## Exercise aim:
Retype the listing below line for line, but only from the line with "Recreate this scene" down to the line with "SUN_EL = 36.5", inclusive. Pictures stay out.

## Input rows:

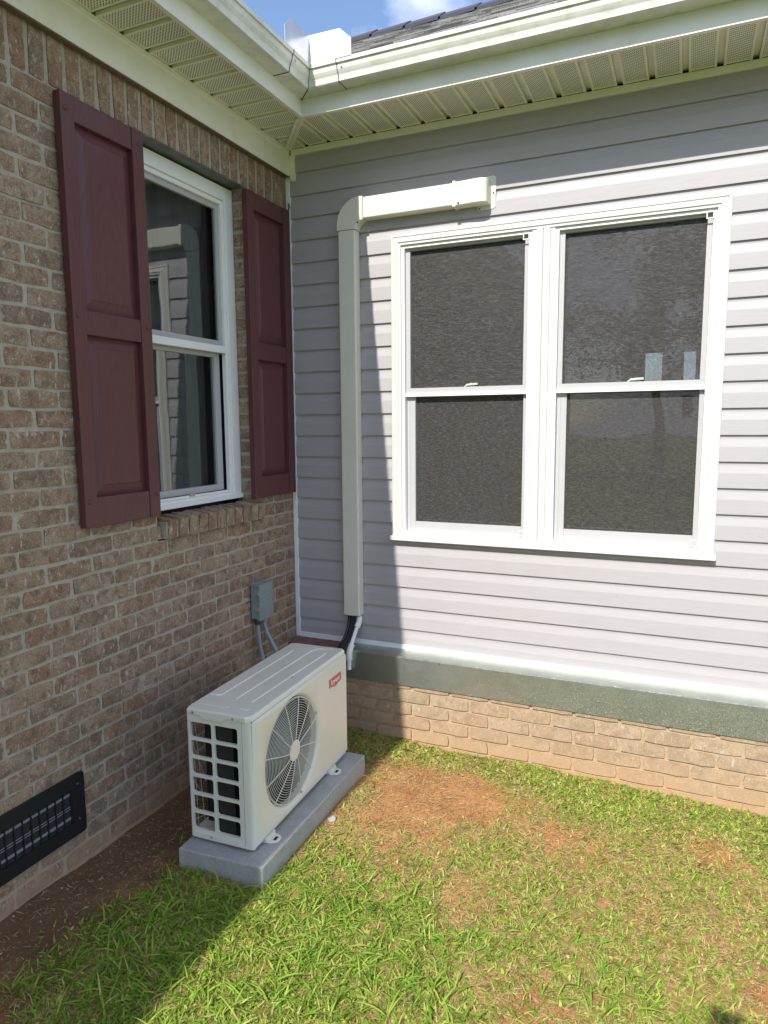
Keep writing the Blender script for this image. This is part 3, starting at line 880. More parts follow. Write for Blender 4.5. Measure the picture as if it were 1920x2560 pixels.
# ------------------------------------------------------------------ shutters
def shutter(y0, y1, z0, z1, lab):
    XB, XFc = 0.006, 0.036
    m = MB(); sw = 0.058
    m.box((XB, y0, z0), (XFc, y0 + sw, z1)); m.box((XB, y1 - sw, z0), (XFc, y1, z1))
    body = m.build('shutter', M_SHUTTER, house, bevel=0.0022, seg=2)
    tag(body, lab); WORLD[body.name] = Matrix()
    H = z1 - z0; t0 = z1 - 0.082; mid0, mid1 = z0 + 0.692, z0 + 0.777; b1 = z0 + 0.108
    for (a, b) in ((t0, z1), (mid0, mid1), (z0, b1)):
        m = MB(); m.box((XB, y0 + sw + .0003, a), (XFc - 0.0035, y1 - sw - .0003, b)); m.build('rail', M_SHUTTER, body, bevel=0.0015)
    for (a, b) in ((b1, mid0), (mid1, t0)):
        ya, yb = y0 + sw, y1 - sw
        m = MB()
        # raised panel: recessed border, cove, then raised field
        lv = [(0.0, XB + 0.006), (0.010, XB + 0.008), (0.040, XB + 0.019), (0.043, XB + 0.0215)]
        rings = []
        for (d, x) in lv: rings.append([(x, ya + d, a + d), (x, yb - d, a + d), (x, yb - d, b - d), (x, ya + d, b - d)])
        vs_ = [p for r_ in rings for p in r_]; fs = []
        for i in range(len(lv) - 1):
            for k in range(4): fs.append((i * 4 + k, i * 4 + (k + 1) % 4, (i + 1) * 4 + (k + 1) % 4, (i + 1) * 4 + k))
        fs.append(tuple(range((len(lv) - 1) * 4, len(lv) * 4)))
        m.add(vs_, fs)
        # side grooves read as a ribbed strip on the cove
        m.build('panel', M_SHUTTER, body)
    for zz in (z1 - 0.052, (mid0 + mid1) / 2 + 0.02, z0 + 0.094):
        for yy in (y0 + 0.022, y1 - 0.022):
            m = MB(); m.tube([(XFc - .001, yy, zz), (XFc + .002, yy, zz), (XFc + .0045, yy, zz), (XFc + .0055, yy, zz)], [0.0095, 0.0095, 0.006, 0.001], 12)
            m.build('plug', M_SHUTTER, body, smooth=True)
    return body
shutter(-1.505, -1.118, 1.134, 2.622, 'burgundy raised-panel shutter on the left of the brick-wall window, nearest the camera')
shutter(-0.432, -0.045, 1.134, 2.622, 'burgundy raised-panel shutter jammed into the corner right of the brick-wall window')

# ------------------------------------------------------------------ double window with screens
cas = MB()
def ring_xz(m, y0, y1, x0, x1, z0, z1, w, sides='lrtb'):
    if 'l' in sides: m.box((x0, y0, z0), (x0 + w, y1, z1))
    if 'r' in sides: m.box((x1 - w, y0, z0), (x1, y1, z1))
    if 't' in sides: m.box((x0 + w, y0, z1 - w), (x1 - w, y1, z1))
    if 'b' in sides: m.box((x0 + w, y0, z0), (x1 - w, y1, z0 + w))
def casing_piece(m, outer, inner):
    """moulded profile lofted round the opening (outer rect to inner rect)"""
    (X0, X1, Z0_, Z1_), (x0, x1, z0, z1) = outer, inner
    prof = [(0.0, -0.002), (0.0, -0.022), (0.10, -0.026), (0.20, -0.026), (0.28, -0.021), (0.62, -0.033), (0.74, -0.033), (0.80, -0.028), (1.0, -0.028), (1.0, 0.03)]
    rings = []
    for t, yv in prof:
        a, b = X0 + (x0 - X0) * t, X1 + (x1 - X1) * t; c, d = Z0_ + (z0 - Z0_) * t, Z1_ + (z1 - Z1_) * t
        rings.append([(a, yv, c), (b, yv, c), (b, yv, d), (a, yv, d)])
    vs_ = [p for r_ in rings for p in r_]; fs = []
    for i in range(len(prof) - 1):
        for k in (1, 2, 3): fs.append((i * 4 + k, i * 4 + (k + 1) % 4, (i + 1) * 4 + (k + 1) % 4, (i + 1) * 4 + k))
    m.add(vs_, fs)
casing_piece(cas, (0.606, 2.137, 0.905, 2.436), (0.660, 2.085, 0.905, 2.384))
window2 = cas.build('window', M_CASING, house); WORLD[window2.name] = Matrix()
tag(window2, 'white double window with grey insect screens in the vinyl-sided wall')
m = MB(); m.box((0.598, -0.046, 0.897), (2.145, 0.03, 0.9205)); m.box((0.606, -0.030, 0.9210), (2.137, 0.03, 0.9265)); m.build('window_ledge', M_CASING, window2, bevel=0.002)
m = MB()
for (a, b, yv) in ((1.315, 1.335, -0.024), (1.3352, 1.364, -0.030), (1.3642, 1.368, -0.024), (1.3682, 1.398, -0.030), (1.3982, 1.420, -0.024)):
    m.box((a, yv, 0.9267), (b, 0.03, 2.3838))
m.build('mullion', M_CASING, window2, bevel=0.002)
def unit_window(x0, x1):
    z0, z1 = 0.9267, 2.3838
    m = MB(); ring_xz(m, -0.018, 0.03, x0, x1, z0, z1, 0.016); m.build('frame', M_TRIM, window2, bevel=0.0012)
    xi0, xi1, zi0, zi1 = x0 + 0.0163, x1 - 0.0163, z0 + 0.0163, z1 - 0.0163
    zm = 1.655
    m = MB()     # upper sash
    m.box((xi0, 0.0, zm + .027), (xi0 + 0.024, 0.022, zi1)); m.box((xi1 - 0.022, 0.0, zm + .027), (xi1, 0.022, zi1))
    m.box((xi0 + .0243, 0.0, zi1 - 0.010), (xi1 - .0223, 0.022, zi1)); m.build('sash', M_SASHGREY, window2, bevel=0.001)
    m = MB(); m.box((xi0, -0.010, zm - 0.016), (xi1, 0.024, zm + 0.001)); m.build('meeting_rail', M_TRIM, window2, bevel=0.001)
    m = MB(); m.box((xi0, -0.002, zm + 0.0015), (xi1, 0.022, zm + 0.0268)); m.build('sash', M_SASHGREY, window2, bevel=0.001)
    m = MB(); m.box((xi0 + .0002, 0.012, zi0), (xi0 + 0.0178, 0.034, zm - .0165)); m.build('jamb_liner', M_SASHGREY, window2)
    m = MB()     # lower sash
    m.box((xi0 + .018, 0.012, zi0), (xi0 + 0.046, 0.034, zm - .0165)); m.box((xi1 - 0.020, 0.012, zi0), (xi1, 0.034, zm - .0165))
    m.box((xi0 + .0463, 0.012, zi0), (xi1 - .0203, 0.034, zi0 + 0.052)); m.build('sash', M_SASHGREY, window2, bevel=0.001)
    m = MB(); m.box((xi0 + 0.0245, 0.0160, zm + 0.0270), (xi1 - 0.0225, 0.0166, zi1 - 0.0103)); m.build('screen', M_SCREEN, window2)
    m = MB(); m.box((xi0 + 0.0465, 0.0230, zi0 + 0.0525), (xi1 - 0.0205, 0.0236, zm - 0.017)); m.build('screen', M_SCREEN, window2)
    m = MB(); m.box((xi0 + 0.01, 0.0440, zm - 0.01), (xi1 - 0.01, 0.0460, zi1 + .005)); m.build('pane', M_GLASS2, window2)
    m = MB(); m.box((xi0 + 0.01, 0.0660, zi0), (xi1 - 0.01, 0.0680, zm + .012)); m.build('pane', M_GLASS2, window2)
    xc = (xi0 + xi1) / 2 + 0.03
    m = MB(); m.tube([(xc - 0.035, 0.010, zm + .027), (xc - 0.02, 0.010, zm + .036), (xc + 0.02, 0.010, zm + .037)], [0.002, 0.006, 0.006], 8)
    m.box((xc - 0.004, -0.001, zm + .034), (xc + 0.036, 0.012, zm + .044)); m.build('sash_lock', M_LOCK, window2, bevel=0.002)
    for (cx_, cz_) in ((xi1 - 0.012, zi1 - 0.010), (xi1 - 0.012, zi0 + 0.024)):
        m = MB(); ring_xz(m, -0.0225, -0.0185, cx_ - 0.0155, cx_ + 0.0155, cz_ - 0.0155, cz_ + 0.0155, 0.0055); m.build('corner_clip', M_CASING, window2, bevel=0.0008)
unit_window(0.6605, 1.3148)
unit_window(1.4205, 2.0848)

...

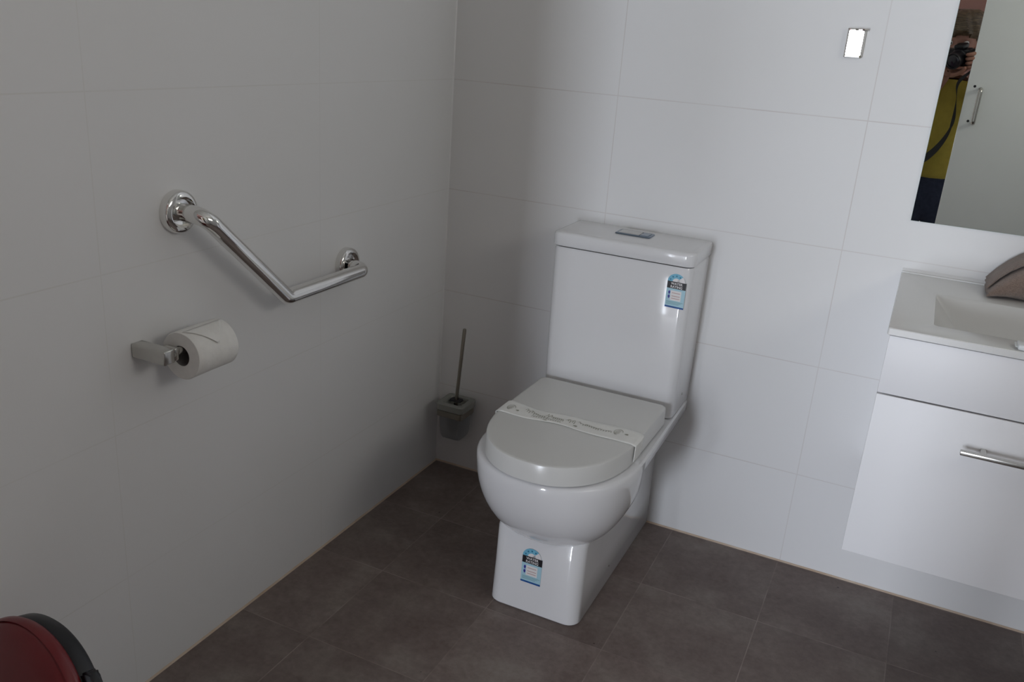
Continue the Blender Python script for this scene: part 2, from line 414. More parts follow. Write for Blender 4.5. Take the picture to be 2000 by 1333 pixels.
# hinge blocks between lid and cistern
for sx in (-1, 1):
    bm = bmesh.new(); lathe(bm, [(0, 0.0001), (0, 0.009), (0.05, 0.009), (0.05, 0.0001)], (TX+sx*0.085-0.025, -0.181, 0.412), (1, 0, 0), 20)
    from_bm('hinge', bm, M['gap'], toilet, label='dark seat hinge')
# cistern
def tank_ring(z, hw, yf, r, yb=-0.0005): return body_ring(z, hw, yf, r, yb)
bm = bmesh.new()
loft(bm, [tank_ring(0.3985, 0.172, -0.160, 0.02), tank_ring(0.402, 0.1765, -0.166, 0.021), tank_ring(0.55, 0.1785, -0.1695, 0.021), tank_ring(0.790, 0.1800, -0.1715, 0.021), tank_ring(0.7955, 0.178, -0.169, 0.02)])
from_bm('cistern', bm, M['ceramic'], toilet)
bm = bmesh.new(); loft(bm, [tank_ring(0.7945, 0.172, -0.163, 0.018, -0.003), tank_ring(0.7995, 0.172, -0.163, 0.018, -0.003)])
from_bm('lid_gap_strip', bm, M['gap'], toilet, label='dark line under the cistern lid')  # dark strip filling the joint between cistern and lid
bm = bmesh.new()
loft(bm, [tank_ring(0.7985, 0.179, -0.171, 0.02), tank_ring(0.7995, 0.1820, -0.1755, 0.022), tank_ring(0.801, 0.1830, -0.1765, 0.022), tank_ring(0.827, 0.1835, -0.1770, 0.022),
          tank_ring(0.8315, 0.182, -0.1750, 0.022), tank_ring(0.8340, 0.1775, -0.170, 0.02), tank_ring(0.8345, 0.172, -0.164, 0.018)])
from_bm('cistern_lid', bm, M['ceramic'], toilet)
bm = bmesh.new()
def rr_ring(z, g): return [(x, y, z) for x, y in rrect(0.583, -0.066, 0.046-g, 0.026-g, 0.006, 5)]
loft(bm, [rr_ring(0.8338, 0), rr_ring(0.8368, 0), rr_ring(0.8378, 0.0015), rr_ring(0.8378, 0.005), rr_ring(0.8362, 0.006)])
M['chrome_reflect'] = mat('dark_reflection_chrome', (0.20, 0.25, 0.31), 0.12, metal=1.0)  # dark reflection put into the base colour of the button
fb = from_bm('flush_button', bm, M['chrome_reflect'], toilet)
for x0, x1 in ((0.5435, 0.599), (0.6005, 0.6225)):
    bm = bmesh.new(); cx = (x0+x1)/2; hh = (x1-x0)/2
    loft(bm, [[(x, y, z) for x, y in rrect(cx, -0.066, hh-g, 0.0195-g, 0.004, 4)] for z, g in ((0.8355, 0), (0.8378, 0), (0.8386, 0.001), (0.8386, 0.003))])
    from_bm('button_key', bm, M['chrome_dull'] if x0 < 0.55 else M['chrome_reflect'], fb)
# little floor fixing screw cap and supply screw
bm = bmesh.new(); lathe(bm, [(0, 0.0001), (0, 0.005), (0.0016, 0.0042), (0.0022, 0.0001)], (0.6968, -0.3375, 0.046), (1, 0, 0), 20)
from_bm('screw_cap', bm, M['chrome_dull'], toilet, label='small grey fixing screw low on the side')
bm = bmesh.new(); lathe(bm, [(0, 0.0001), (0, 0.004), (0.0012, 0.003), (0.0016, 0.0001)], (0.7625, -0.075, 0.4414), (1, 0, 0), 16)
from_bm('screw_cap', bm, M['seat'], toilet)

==

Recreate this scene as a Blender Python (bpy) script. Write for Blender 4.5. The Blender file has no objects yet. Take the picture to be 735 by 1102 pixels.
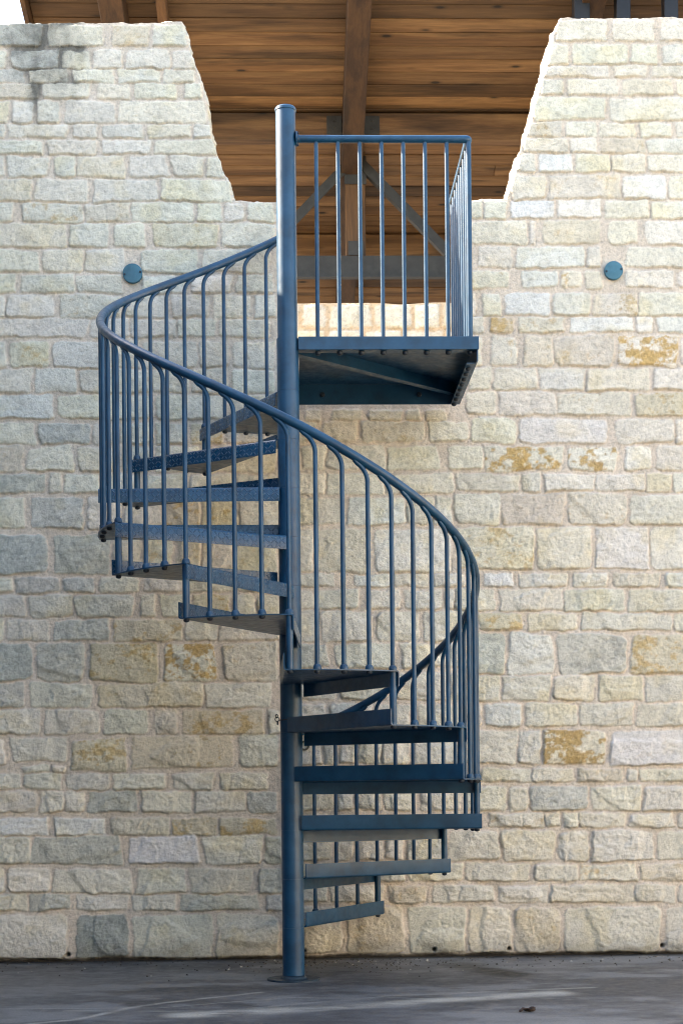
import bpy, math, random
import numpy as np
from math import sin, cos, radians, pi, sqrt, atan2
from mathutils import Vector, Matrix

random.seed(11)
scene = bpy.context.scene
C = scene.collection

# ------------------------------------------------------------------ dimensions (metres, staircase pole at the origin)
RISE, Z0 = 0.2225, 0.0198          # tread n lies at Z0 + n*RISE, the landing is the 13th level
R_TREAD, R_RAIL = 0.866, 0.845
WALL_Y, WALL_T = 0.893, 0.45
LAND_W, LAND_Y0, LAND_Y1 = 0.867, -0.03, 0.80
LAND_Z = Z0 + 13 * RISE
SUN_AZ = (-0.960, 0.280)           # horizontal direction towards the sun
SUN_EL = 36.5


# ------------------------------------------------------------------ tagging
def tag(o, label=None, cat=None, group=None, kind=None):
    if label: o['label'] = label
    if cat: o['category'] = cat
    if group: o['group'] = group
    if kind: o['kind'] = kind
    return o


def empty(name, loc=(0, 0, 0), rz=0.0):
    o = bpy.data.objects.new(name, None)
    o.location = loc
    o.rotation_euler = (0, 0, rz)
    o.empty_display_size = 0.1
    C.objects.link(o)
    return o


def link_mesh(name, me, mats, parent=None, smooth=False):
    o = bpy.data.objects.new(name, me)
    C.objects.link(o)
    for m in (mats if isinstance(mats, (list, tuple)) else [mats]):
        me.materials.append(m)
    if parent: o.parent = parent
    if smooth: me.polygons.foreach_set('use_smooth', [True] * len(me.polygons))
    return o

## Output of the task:
Recreate this scene as a Blender Python (bpy) script. Write for Blender 4.5. The Blender file has no objects yet. Take the picture to be 735 by 1102 pixels.
import bpy, math, random
import numpy as np
from math import sin, cos, radians, pi, sqrt, atan2
from mathutils import Vector, Matrix

random.seed(11)
scene = bpy.context.scene
C = scene.collection

# ------------------------------------------------------------------ dimensions (metres, staircase pole at the origin)
RISE, Z0 = 0.2225, 0.0198          # tread n lies at Z0 + n*RISE, the landing is the 13th level
R_TREAD, R_RAIL = 0.866, 0.845
WALL_Y, WALL_T = 0.893, 0.45
LAND_W, LAND_Y0, LAND_Y1 = 0.867, -0.03, 0.80
LAND_Z = Z0 + 13 * RISE
SUN_AZ = (-0.960, 0.280)           # horizontal direction towards the sun
SUN_EL = 36.5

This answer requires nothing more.